━━━ Supplied data ━━━
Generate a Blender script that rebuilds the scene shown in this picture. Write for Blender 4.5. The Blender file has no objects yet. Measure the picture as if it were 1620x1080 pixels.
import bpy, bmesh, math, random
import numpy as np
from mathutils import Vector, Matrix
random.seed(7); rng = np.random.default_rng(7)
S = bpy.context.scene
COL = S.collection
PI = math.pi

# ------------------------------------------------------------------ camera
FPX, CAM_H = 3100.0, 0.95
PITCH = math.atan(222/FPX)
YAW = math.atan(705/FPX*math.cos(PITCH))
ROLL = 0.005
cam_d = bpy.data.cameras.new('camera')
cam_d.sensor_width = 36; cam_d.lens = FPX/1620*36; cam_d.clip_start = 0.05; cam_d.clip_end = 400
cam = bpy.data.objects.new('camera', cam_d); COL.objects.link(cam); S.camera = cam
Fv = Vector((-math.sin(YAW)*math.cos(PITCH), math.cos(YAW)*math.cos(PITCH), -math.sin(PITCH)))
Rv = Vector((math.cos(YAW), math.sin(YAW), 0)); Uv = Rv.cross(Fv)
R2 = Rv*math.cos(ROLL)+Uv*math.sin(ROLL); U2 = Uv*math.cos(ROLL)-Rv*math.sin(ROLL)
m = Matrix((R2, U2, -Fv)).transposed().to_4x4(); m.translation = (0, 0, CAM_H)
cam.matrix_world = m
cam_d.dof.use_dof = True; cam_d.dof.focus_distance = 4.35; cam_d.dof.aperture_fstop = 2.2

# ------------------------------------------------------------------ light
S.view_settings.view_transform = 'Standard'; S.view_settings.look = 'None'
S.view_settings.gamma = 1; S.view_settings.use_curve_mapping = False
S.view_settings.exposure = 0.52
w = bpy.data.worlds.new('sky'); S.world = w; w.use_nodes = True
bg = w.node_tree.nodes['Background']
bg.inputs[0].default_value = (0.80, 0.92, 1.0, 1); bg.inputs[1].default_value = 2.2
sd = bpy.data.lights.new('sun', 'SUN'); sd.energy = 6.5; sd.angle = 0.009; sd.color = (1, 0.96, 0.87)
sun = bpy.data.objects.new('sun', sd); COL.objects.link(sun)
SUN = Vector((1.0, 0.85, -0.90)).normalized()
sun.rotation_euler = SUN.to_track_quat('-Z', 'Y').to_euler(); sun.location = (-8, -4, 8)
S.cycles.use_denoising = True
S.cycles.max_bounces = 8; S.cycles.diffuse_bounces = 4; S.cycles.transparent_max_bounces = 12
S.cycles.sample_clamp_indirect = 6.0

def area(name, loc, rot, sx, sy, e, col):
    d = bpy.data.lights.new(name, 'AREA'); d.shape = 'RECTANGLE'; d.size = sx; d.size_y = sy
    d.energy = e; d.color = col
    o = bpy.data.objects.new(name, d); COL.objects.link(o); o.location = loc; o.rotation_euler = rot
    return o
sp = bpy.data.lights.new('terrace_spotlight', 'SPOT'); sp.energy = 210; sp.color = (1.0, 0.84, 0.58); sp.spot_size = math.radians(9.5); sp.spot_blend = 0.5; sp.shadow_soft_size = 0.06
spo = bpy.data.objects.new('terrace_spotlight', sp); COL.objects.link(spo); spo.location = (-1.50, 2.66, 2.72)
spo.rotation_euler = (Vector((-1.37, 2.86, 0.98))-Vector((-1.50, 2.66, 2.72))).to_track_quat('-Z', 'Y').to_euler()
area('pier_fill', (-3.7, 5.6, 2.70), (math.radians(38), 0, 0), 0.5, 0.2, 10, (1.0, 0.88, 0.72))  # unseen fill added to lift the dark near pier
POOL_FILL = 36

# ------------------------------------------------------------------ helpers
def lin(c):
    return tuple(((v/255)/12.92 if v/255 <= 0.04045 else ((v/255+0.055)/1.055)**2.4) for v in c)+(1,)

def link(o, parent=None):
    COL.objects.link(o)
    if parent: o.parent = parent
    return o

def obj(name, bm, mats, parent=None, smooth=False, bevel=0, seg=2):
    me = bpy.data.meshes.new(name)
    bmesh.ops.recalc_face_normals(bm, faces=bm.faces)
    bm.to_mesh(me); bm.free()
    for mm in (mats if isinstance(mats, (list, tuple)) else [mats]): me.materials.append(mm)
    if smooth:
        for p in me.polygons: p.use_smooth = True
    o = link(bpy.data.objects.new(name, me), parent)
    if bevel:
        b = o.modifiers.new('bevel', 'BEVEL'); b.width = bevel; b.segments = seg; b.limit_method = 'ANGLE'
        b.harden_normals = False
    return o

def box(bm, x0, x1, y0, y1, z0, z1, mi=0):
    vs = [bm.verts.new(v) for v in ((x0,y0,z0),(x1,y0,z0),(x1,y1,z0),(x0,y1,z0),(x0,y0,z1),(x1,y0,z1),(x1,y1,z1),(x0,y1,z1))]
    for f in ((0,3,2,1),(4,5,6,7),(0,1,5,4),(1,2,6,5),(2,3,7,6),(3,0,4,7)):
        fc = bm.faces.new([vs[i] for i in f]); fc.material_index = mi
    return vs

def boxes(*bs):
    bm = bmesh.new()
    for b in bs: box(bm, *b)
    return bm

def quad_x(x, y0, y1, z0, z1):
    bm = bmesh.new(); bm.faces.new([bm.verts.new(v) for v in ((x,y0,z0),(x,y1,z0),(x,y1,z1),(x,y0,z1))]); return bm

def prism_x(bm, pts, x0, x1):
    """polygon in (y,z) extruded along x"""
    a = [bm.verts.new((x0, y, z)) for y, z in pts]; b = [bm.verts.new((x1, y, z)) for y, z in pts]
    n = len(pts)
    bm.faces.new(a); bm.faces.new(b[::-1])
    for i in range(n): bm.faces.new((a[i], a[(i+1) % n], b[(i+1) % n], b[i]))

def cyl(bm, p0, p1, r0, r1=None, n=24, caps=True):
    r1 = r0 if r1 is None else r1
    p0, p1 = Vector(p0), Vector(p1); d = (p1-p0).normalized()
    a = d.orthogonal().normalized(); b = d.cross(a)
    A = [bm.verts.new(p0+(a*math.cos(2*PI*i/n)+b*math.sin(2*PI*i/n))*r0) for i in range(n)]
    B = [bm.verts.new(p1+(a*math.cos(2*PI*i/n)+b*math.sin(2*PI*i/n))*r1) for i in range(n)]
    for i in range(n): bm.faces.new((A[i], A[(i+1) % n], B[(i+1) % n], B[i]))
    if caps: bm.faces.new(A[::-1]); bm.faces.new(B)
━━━
_Task to carry out_
Using the data above, restate word for word the lines from its opening line through the line that contains "PI = math.pi", and no more.

_Correct output_
Generate a Blender script that rebuilds the scene shown in this picture. Write for Blender 4.5. The Blender file has no objects yet. Measure the picture as if it were 1620x1080 pixels.
import bpy, bmesh, math, random
import numpy as np
from mathutils import Vector, Matrix
random.seed(7); rng = np.random.default_rng(7)
S = bpy.context.scene
COL = S.collection
PI = math.pi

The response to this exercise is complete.